— START —

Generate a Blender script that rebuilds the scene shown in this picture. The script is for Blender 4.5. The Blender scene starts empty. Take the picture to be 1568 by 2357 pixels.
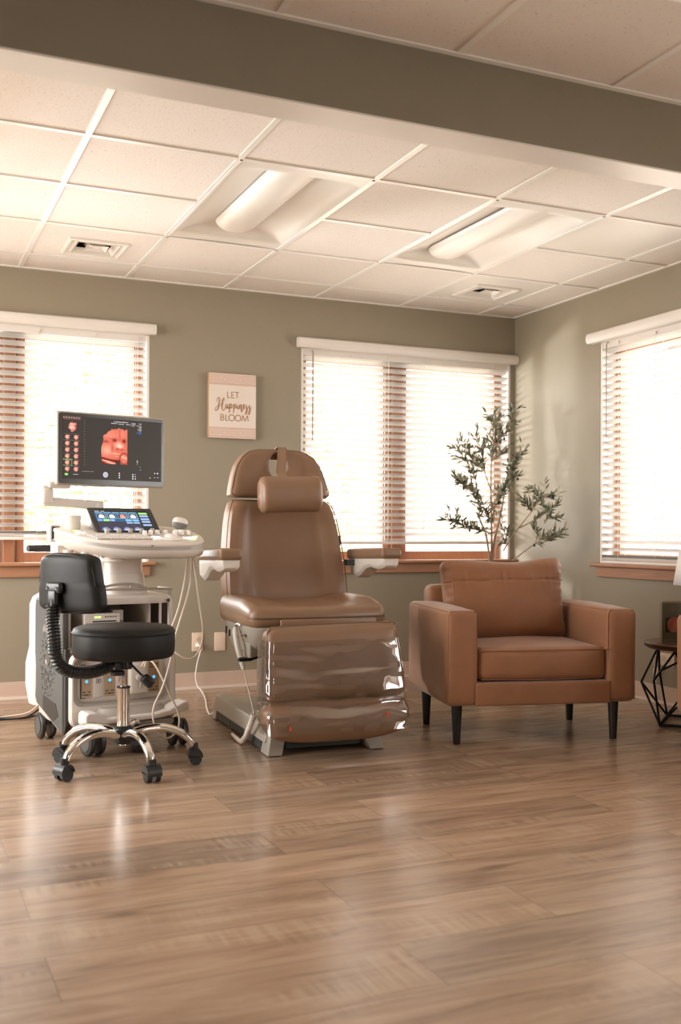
import bpy, bmesh, math, random
from mathutils import Vector, Matrix, noise
random.seed(7)
sc = bpy.context.scene
COL = sc.collection
PI = math.pi

# ------------------------------------------------------------------ camera
cam = bpy.data.objects.new('camera', bpy.data.cameras.new('camera'))
COL.objects.link(cam)
sc.camera = cam
cd = cam.data
cd.sensor_fit = 'VERTICAL'; cd.sensor_height = 36.0; cd.sensor_width = 24.0
cd.lens = 2385.28 * 36 / 2357
cd.shift_y = 40.47 / 2357
YAW, PITCH, ROLL = 0.414567, 0.003642, 0.004637
fw = Vector((math.sin(YAW) * math.cos(PITCH), math.cos(YAW) * math.cos(PITCH), math.sin(PITCH)))
rt = Vector((math.cos(YAW), -math.sin(YAW), 0)); up = rt.cross(fw)
r2 = math.cos(ROLL) * rt + math.sin(ROLL) * up; u2 = -math.sin(ROLL) * rt + math.cos(ROLL) * up
cam.matrix_world = Matrix(((r2.x, u2.x, -fw.x, -0.0975), (r2.y, u2.y, -fw.y, -6.1913), (r2.z, u2.z, -fw.z, 0.9616), (0, 0, 0, 1)))
cd.dof.use_dof = True; cd.dof.focus_distance = 4.75; cd.dof.aperture_fstop = 2.6
cd.clip_start = 0.05

# ------------------------------------------------------------------ light
w = bpy.data.worlds.new('overcast_sky'); sc.world = w; w.use_nodes = True
SKY = 9.0
wn = w.node_tree; wn.nodes.clear()
wo = wn.nodes.new('ShaderNodeOutputWorld'); wb = wn.nodes.new('ShaderNodeBackground')
wb.inputs['Color'].default_value = (1.0, 0.98, 0.945, 1); wb.inputs['Strength'].default_value = SKY
wn.links.new(wb.outputs[0], wo.inputs[0])
sc.view_settings.view_transform = 'Standard'; sc.view_settings.look = 'None'
sc.view_settings.exposure = 1.10; sc.view_settings.gamma = 1.0; sc.view_settings.use_curve_mapping = False
sc.cycles.max_bounces = 10; sc.cycles.diffuse_bounces = 6; sc.cycles.transparent_max_bounces = 16
sc.cycles.caustics_reflective = False; sc.cycles.caustics_refractive = False
sc.cycles.sample_clamp_indirect = 6.0

def portal(loc, rot, sx, sy):
    l = bpy.data.lights.new('window_daylight', 'AREA'); l.shape = 'RECTANGLE'; l.size = sx; l.size_y = sy
    l.cycles.is_portal = True
    o = bpy.data.objects.new('window_daylight', l); COL.objects.link(o); o.location = loc; o.rotation_euler = rot
    return o
XR, H = 3.964, 2.4806          # right wall, ceiling height
XL, YF = -1.75, -8.4            # left wall, wall behind the camera
gl = bpy.data.lights.new('low_daylight', 'AREA'); gl.shape = 'SQUARE'; gl.size = .25; gl.energy = 130; gl.color = (.93, .97, 1.0)
glo = bpy.data.objects.new('low_daylight', gl); COL.objects.link(glo); glo.location = (-.55, 1.75, 1.5)
glo.rotation_euler = (Vector((3.9, -.45, 1.42)) - glo.location).to_track_quat('-Z', 'Y').to_euler()
portal((0.55, 0.15, 1.46), (-PI/2, 0, 0), 1.64, 1.4)
portal((3.15, 0.15, 1.46), (-PI/2, 0, 0), 1.62, 1.4)
portal((XR + .15, -1.76, 1.46), (0, PI/2, 0), 1.4, 1.64)
portal((XL - .15, -1.7, 1.40), (0, -PI/2, 0), 1.8, 2.7)
portal((XR + .15, -5.1, 1.4), (0, PI/2, 0), 1.3, 1.6)
portal((.5, YF - .15, 1.45), (PI/2, 0, 0), .7, 1.2)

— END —

Reproduce the listing word for word and omit its pictures.

- **Solution below**:
Generate a Blender script that rebuilds the scene shown in this picture. The script is for Blender 4.5. The Blender scene starts empty. Take the picture to be 1568 by 2357 pixels.
import bpy, bmesh, math, random
from mathutils import Vector, Matrix, noise
random.seed(7)
sc = bpy.context.scene
COL = sc.collection
PI = math.pi

# ------------------------------------------------------------------ camera
cam = bpy.data.objects.new('camera', bpy.data.cameras.new('camera'))
COL.objects.link(cam)
sc.camera = cam
cd = cam.data
cd.sensor_fit = 'VERTICAL'; cd.sensor_height = 36.0; cd.sensor_width = 24.0
cd.lens = 2385.28 * 36 / 2357
cd.shift_y = 40.47 / 2357
YAW, PITCH, ROLL = 0.414567, 0.003642, 0.004637
fw = Vector((math.sin(YAW) * math.cos(PITCH), math.cos(YAW) * math.cos(PITCH), math.sin(PITCH)))
rt = Vector((math.cos(YAW), -math.sin(YAW), 0)); up = rt.cross(fw)
r2 = math.cos(ROLL) * rt + math.sin(ROLL) * up; u2 = -math.sin(ROLL) * rt + math.cos(ROLL) * up
cam.matrix_world = Matrix(((r2.x, u2.x, -fw.x, -0.0975), (r2.y, u2.y, -fw.y, -6.1913), (r2.z, u2.z, -fw.z, 0.9616), (0, 0, 0, 1)))
cd.dof.use_dof = True; cd.dof.focus_distance = 4.75; cd.dof.aperture_fstop = 2.6
cd.clip_start = 0.05

# ------------------------------------------------------------------ light
w = bpy.data.worlds.new('overcast_sky'); sc.world = w; w.use_nodes = True
SKY = 9.0
wn = w.node_tree; wn.nodes.clear()
wo = wn.nodes.new('ShaderNodeOutputWorld'); wb = wn.nodes.new('ShaderNodeBackground')
wb.inputs['Color'].default_value = (1.0, 0.98, 0.945, 1); wb.inputs['Strength'].default_value = SKY
wn.links.new(wb.outputs[0], wo.inputs[0])
sc.view_settings.view_transform = 'Standard'; sc.view_settings.look = 'None'
sc.view_settings.exposure = 1.10; sc.view_settings.gamma = 1.0; sc.view_settings.use_curve_mapping = False
sc.cycles.max_bounces = 10; sc.cycles.diffuse_bounces = 6; sc.cycles.transparent_max_bounces = 16
sc.cycles.caustics_reflective = False; sc.cycles.caustics_refractive = False
sc.cycles.sample_clamp_indirect = 6.0

def portal(loc, rot, sx, sy):
    l = bpy.data.lights.new('window_daylight', 'AREA'); l.shape = 'RECTANGLE'; l.size = sx; l.size_y = sy
    l.cycles.is_portal = True
    o = bpy.data.objects.new('window_daylight', l); COL.objects.link(o); o.location = loc; o.rotation_euler = rot
    return o
XR, H = 3.964, 2.4806          # right wall, ceiling height
XL, YF = -1.75, -8.4            # left wall, wall behind the camera
gl = bpy.data.lights.new('low_daylight', 'AREA'); gl.shape = 'SQUARE'; gl.size = .25; gl.energy = 130; gl.color = (.93, .97, 1.0)
glo = bpy.data.objects.new('low_daylight', gl); COL.objects.link(glo); glo.location = (-.55, 1.75, 1.5)
glo.rotation_euler = (Vector((3.9, -.45, 1.42)) - glo.location).to_track_quat('-Z', 'Y').to_euler()
portal((0.55, 0.15, 1.46), (-PI/2, 0, 0), 1.64, 1.4)
portal((3.15, 0.15, 1.46), (-PI/2, 0, 0), 1.62, 1.4)
portal((XR + .15, -1.76, 1.46), (0, PI/2, 0), 1.4, 1.64)
portal((XL - .15, -1.7, 1.40), (0, -PI/2, 0), 1.8, 2.7)
portal((XR + .15, -5.1, 1.4), (0, PI/2, 0), 1.3, 1.6)
portal((.5, YF - .15, 1.45), (PI/2, 0, 0), .7, 1.2)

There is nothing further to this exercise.